La zona conquistata diventerebbe, se non direttamente territorio russo, una o più repubbliche dell'Unione Euroasiatica. Come doveva diventare l'Ucraina di Janukovich, prima della rivolta Euromaidan e delle due tormentate e discusse elezioni. Infatti i germi della guerra e l'ossessione di Putin per la 'cricca di drogati e nazisti' di Kiev nasce proprio da quello. Cioè dal timore dell'ingresso dell'Ucraina nella UE invece che nella Unione Euroasiatica. La Nato è stata una false flag.

D'altronde è impossibile capire quali siano i piani futuri di Putin.

Molti dicono che sia un abile tattico ma un pessimo stratega, oltre a non avere i mezzi per progettare una strategia degna della vocazione imperiale che la Russia ha da sempre.

Lo Zar si accontenterà della vittoria che presumibilmente otterrà, anche se evidentemente a caro prezzo, o alzerà il tiro?

Dopotutto ha già dichiarato che la Bielorussia ha bisogno di uno sbocco al mare (allarmando gli stati baltici che ottant'anni fa furono occupati dall'URSS) e molti temono un collegamento con l'enclave russa di Kaliningrad (ex Koenigsberg, vecchia capitale prussiana).

Nel frattempo la Finlandia, che nel Novecento ha combattuto due guerre con l'URSS e poi ha subito la 'finlandizzazione', ha chiesto l'ingresso nella Nato, scatenando le prevedibili ire dello Zar.

A complicare ulteriormente la questione c'è la Moldavia, che non essendo né nella Nato né nella UE, si sente indifesa, soprattutto per la questione della Transnistria, territorio ufficialmente moldavo in cui c'è una situazione simile al Donbass (la Transnistria è abitata da russi, sì è autoproclamata indipendente, ed è presidiata dagli anni 90 dalle truppe russe).
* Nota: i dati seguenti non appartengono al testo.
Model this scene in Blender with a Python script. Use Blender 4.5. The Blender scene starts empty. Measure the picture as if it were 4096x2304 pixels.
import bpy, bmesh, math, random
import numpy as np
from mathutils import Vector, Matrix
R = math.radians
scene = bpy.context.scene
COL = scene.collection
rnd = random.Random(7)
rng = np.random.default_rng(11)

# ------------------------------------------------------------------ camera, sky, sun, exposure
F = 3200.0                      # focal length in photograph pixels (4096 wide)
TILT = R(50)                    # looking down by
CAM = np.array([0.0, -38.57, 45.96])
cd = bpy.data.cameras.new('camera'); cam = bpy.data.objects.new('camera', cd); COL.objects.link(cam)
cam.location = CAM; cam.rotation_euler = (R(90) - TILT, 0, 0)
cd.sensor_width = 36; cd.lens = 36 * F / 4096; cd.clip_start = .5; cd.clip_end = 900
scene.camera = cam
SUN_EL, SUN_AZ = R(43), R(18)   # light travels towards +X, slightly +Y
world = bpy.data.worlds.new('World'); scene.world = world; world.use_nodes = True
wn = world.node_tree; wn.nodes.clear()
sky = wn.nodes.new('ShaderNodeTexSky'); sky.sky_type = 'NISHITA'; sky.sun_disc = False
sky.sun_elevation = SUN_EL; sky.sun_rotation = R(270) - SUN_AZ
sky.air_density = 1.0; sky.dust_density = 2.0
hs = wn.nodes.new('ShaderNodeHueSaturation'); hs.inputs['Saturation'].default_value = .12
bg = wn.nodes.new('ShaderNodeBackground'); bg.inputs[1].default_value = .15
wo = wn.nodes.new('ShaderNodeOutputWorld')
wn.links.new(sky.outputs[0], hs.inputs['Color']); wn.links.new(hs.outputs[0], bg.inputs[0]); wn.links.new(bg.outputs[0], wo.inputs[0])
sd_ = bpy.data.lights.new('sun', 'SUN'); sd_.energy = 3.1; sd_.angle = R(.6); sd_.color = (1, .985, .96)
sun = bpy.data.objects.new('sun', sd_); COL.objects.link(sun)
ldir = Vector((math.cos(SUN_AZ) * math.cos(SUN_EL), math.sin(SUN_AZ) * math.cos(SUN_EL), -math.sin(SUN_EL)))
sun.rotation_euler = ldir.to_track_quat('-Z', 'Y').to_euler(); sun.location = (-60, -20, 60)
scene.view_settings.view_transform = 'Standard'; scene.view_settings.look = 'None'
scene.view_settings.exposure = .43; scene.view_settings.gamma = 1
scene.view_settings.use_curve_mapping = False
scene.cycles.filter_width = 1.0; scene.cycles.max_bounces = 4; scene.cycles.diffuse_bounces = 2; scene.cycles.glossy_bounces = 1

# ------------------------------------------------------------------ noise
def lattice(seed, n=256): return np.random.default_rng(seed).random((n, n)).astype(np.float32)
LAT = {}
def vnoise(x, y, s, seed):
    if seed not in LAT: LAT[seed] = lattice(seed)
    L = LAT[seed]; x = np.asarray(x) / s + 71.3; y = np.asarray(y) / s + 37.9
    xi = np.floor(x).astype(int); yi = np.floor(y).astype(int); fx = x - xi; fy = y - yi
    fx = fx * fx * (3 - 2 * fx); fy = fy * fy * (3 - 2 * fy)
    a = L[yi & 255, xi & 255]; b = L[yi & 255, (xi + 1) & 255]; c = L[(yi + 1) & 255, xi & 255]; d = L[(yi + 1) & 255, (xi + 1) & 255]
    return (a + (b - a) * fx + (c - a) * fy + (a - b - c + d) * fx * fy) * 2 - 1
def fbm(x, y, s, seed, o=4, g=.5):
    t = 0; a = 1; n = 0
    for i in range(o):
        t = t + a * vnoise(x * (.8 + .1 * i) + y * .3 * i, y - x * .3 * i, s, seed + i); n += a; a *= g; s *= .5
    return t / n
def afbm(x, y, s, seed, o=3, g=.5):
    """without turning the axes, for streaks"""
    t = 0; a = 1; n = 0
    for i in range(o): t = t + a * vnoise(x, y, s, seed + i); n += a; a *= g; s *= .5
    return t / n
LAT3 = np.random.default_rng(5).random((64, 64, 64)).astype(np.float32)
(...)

A differenza del Donbass, la situazione è tranquilla anche perché la Moldavia non ha nessuna possibilità militare di contrastare i russi.

Ma può essere utilizzata come pretesto e l'effetto balcanizzazione è dietro l'angolo.

In realtà Putin difficilmente potrà spingersi troppo oltre. Nonostante i russi abbiano il più grande arsenale atomico, nel complesso, pur spendendo per le forze armate oltre il 4% del PIL, bisogna ricordare che il PIL russo è poco più del PIL spagnolo.

E di più non può permettersi. Ha un debito pubblico molto basso, ma un'economia prevalentemente basata sulle esportazioni di gas, carbone e petrolio. Che oltretutto potrebbe essere costretta a vendere soltanto alla Cina. Ma dubitiamo che la Cina voglia legarsi troppo in questo abbraccio che rischia di essere mortale.

Nel frattempo, almeno in parte, gli USA si sfregano le mani. Anche se, dopo le prime incertezze, la reazione dell'Europa si è rivelata più compatta di quello che si poteva pensare.

Lo Zar Vladimir I ha voluto giocare una partita rischiosa. In tutte le città russe si è sviluppata una protesta pacifica e apparentemente spontanea (da verificare), anche perché il Ventennio Putiniano ha impedito ogni forma di una seria opposizione organizzata. Eppure, nonostante le migliaia di persone arrestate, sembrerebbe che molti cittadini continuino a manifestare a dispetto della oscura presenza degli Omon (i famigerati reparti antisommossa russi) che comunque finora hanno un atteggiamento relativamente morbido. Ma se la guerra dovesse durare a lungo e le sanzioni farsi sentire, l'atteggiamento potrebbe cambiare.